Under a more policy-led model, asset owners focus their efforts on reinforcing the policy conditions needed for the transition, instead of relying on portfolio-level decarbonisation targets and corporate engagement.

Speaking to IPE, Gosling, a professor in practice at the LSE, said: “The starting point is to acknowledge that a pension fund cannot have a net-zero strategy independent of societal progress to net-zero. In turn, this is dependent on policy and technology developments, with investors playing a supporting role.”

The report comes at a time of increasing debate on the limits of investor-led climate action within the asset management industry, along with managers leaving climate initiatives such as Climate Action 100+ and the Net Zero Asset Managers (NZAM) initiative.

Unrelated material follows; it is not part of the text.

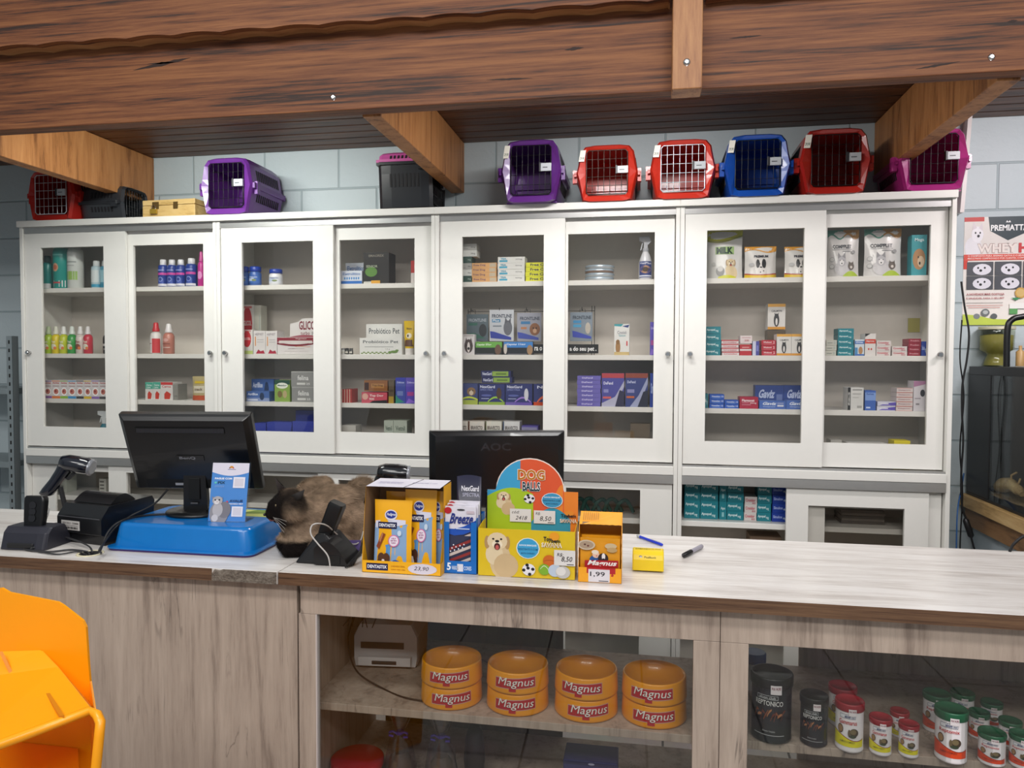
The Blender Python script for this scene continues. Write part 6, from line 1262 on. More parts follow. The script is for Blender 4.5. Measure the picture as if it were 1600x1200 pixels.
def bottle(px0, px1, yt, z, kind, body, cap, dec, label, group=None, y=None):
    y0 = y or YF; a = at(px0, yt, y0); c = at(px1, yt, y0); w = (c.x-a.x)*.98; rad = w/2; cx = (a.x+c.x)/2; cy = y0+rad
    h = at((px0+px1)/2, yt, cy).z-z
    nm = {'spray': 'spray_bottle', 'cap': 'shampoo_bottle', 'pill': 'pill_jar', 'trigger': 'trigger_bottle'}[kind]
    r = thing(nm, label, 'bottle' if kind != 'pill' else 'jar', (cx, cy, z), 0, group)
    b = MB(); m = M(body, .3, coat=.2); ry = .8
    if kind == 'spray': pr = [(rad*.85, 0), (rad*.98, .003), (rad*.98, h*.58), (rad*.8, h*.66), (rad*.42, h*.71)]; lz0, lz1 = .03, .60; ct = h*.71
    elif kind == 'cap': pr = [(rad*.9, 0), (rad, .003), (rad, h*.72), (rad*.9, h*.78), (rad*.6, h*.80)]; lz0, lz1 = .03, .72; ct = h*.80
    elif kind == 'pill': pr = [(rad*.9, 0), (rad, .003), (rad, h*.62), (rad*.8, h*.74)]; lz0, lz1 = .08, .58; ct = h*.74
    else: pr = [(rad*.9, 0), (rad, .003), (rad*.98, h*.40), (rad*.7, h*.55), (rad*.4, h*.66)]; lz0, lz1 = .05, .42; ct = h*.66
    b.lathe(pr, m, n=20)
    fn = lambda u, v, off: Vector((-(rad*.985+off)*sin((.5-u)*2.6), -(rad*.985+off)*cos((.5-u)*2.6), h*(lz0+(lz1-lz0)*v)))
    b.decor(fn, dec, True, .0006, .00015); b.build('bottle_body', r)
    b = MB(); cm = M(cap, .35)
    if kind == 'spray':
        b.lathe([(rad*.62, ct), (rad*.62, ct+h*.08), (rad*.5, ct+h*.12), (rad*.42, h*.97), (rad*.3, h)], cm, n=16); b.build('spray_cap', r)
    elif kind == 'cap': b.lathe([(rad*.62, ct), (rad*.66, ct+.002), (rad*.60, h-.002), (rad*.5, h)], cm, n=16); b.build('cap', r)
    elif kind == 'pill': b.lathe([(rad*.92, ct), (rad*.95, ct+.002), (rad*.93, h-.002), (rad*.8, h)], cm, n=24); b.build('lid', r)
    else:
        b.lathe([(rad*.45, ct), (rad*.45, ct+h*.07)], cm, n=14)
        b.loft([[(x, yy, zz) for x, zz in ((-rad*.95, h*.90), (-rad*.95, h), (rad*.5, h), (rad*.8, h*.88), (rad*.3, h*.80), (rad*.3, ct+h*.05), (-rad*.3, ct+h*.05), (-rad*.25, h*.86))] for yy in (-.010, .010)], cm, True, True, False)
        b.loft([[(x, yy, zz) for x, zz in ((-rad*.5, h*.88), (-rad*.35, h*.88), (-rad*.6, h*.70), (-rad*.8, h*.68))] for yy in (-.005, .005)], cm, True, True, False); b.build('trigger_head', r)
    return r
# --- far-left cabinet
bottle(62, 75, 400, Z1, 'cap', '1c8a84', '145a58', [('r', 0, 0, 1, .2, 'd8d8d8')], 'teal shampoo bottle cut off by the left frame, top shelf', None, YF+.03)
bottle(75, 98, 372, Z1, 'cap', '1f9a90', 'd8d8d4', [('r', 0, 0, 1, .18, 'dcdcdc'), ('e', .45, .55, .16, .12, 'd8a888'), ('e', .45, .55, .1, .07, 'c86848'), ('r', .3, .10, .7, .14, 'c04048'), ('r', .2, .88, .8, .92, '70c8c0')], 'big teal shampoo bottle with white foot on the top shelf', None)
bottle(98, 119, 374, Z1, 'cap', 'd8dcd8', 'c8ccc8', [('r', .15, .2, .85, .45, '9ac060'), ('r', .2, .7, .8, .74, '9aa09c'), ('r', .2, .6, .7, .63, 'b0b4b0')], 'white shampoo bottle with green label beside the big teal one')
for i, x in enumerate((138, 152)): bottle(x, x+14, 408, Z1, 'cap', ('b8d0d8', '5aa8c4')[i], 'd4d8d8', [('r', .1, .25, .9, .9, ('d8e0e0', 'a8d8e4')[i]), ('p', [(.1, .4), (.9, .6), (.9, .7), (.1, .5)], '2a78a8'), ('r', 0, 0, 1, .15, '3a98b8')], 'small %s bottle with white cap on the top shelf, %s' % (('clear', 'light blue')[i], ('left of two', 'right of two')[i]), 'small blue bottles on the top shelf')
sp = [(64, 'a8c828', 'b8c8a0', 'yellow-green'), (76, 'd8c41c', 'd8d8c8', 'golden yellow'), (88, 'c0c82c', 'e0e0dc', 'lime yellow'), (101, '3a9a48', 'd8e0d8', 'green'), (114, 'd8ccc4', 'e0dedc', 'white patterned'), (126, 'c83848', 'e0dcdc', 'red')]
for i, (x, c, cp, nm) in enumerate(sp):
    bottle(x, x+12.5, 510, Z2, 'spray', c, cp, [('e', .5, .4, .25, .18, 'e0dcc8' if i != 4 else '8a4a38'), tl('Pet', .3, .62, .7, .8, 'f0ecd8' if i != 4 else 'a04838'), ('e', .65, .3, .12, .1, 'd87838')], '%s spray bottle in the row on the second shelf of the leftmost cabinet' % nm, 'coloured spray bottles on the second shelf')
bottle(157, 168, 511, Z2, 'spray', '1c1a18', 'dcdcd8', [('r', .1, .45, .9, .6, 'd8d4d0'), ('r', .1, .2, .9, .3, '8a8480')], 'black spray bottle with white cap on the second shelf')
xs = [68, 81, 94, 106, 119, 131, 143, 155, 167]; cl = ['8a5aa0', 'd87838', '8ab83c', '3a90c8', '3a3a3c', 'd8b828', '8a6ab0', '4a4a4c']
for i in range(8):
    k = 'oft%d' % i; ST[k] = (ST['oft'][0], ST['oft'][1]+[('r', 0, 0, 1, .13, cl[i]), ('r', .0, .93, 1, .97, cl[i])])
for i in range(8):
    X, w, h = px_w(xs[i], xs[i+1], 594, Z3); carton('white ear-drop carton with %s foot, %s in the row of eight' % (['purple', 'orange', 'green', 'blue', 'dark grey', 'yellow', 'violet', 'black'][i], lr(i, 8)), X, w, Z3, h, 'oft%d' % i, 'white ear-drop cartons on the third shelf')
bottle(146, 166, 642, Z0, 'trigger', '2a7a8c', 'd8dcdc', [('r', .1, .2, .9, .8, 'a8ccd0')], 'blue trigger spray bottle with white head at the cabinet bottom', None)
b = MB(); X, w, h = px_w(84, 128, 664, Z0); b.box(0, w, 0, .08, 0, .085, M('2a3038', .4)); tag(b.build('small_case', None, (X, YF, Z0), bevel=.006), 'low dark case at the bottom of the leftmost cabinet', 'case')
for i, x in enumerate((243, 257, 271, 286)):
    bottle(x, x+14+(i == 3)*2, 406-2*(i == 3), Z1, 'cap', '243c8c', 'dcdce0', [('r', 0, .58, 1, .70, 'c8489c'), ('r', .3, .1, .75, .4, '3a52a4'), ('e', .5, .35, .18, .13, '8a98d0'), ('e', .5, .35, .13, .09, '243c8c'), ('r', 0, 0, 1, .12, 'd4d4dc'), ('r', .2, .8, .8, .86, '8a98d0')], 'dark blue bottle with pink band and white cap, %s of four' % lr(i, 4), 'blue and pink bottles on the top shelf')
bottle(306, 316, 393, Z1, 'spray', 'c0308c', 'c04890', [('e', .5, .5, .3, .2, 'e090c8')], 'magenta spray bottle at the right end of the top shelf')
bottle(230, 246, 504, Z2, 'spray', 'd8d4d0', 'c02c34', [('r', 0, .0, .5, .9, 'e0dcda'), ('r', .45, 0, 1, .8, 'c83c40'), ('r', .1, .5, .4, .54, 'a04040')], 'white and red spray bottle with red nozzle, second shelf')
bottle(250, 266, 506, Z2, 'spray', 'b87868', 'e0dcdc', [('r', .2, .3, .8, .34, 'e0c8c0'), ('r', .2, .5, .8, .56, '8a4a40'), ('e', .5, .75, .2, .1, 'd0a098')], 'salmon pink spray bottle with white nozzle, second shelf')
for i, (x0, x1, s, c) in enumerate(((227, 239, 'cat_t', 'teal-topped carton, left of the three'), (239, 251, 'cat_t', 'teal-topped carton, middle of the three'), (251, 270, 'cat_r', 'wider red-lettered carton, right of the three'))):
    C(x0, x1, 597, Z3, s, c+' on the third shelf', group='meat treat cartons on the third shelf')
C(271, 278, 600, Z3, 'greyslim', 'narrow pale carton right of the meat treat cartons')
a, w, h = px_w(294, 316, 588, Z3)
pouch('treat_bag', 'small leaning bag with yellow and orange print on the third shelf', 'bag', (a+w/2+.004, YF+.03, Z3), w, h, .03, 'b8a878', [('r', .1, .3, .9, .6, 'd8d0b8'), ('r', 0, .0, 1, .2, 'b8502c'), ('r', .2, .7, .9, .8, 'd8b828'), tl('snack', .2, .4, .8, .52, '5a3a28')], seed=9)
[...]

Investors cannot substitute for government action, the paper warned.

“Investors are a reinforcing rather than driving force,” it added. “Their influence is stronger when policy is supportive, and weaker when it is not.”

Tom Gosling at LSE

Tom Gosling at LSE

“This does not mean that investor action becomes irrelevant, but the nature of the role shifts, and is inevitably more constrained,” the report added.

The paper sets out five areas for investors to focus on. These include stronger policy advocacy, clearer climate requirements in asset manager mandates, more expertise in emerging-market climate investment, better integration of climate risks and opportunities into core investment decisions, and more focused investor coalitions.

For Gosling the question of mandates and manager selection is critical.

“Asset owners do need to lead and they need supportive asset managers,” he told IPE. “But asset managers cannot take climate action, especially action that involves resources, costs or trade-offs, without this being clearly laid out in the mandate.”

“Furthermore, for asset owners who care about policy influence and system influence, they probably want an asset manager who is philosophically aligned with them in terms of beliefs and approach on climate change,” Gosling added.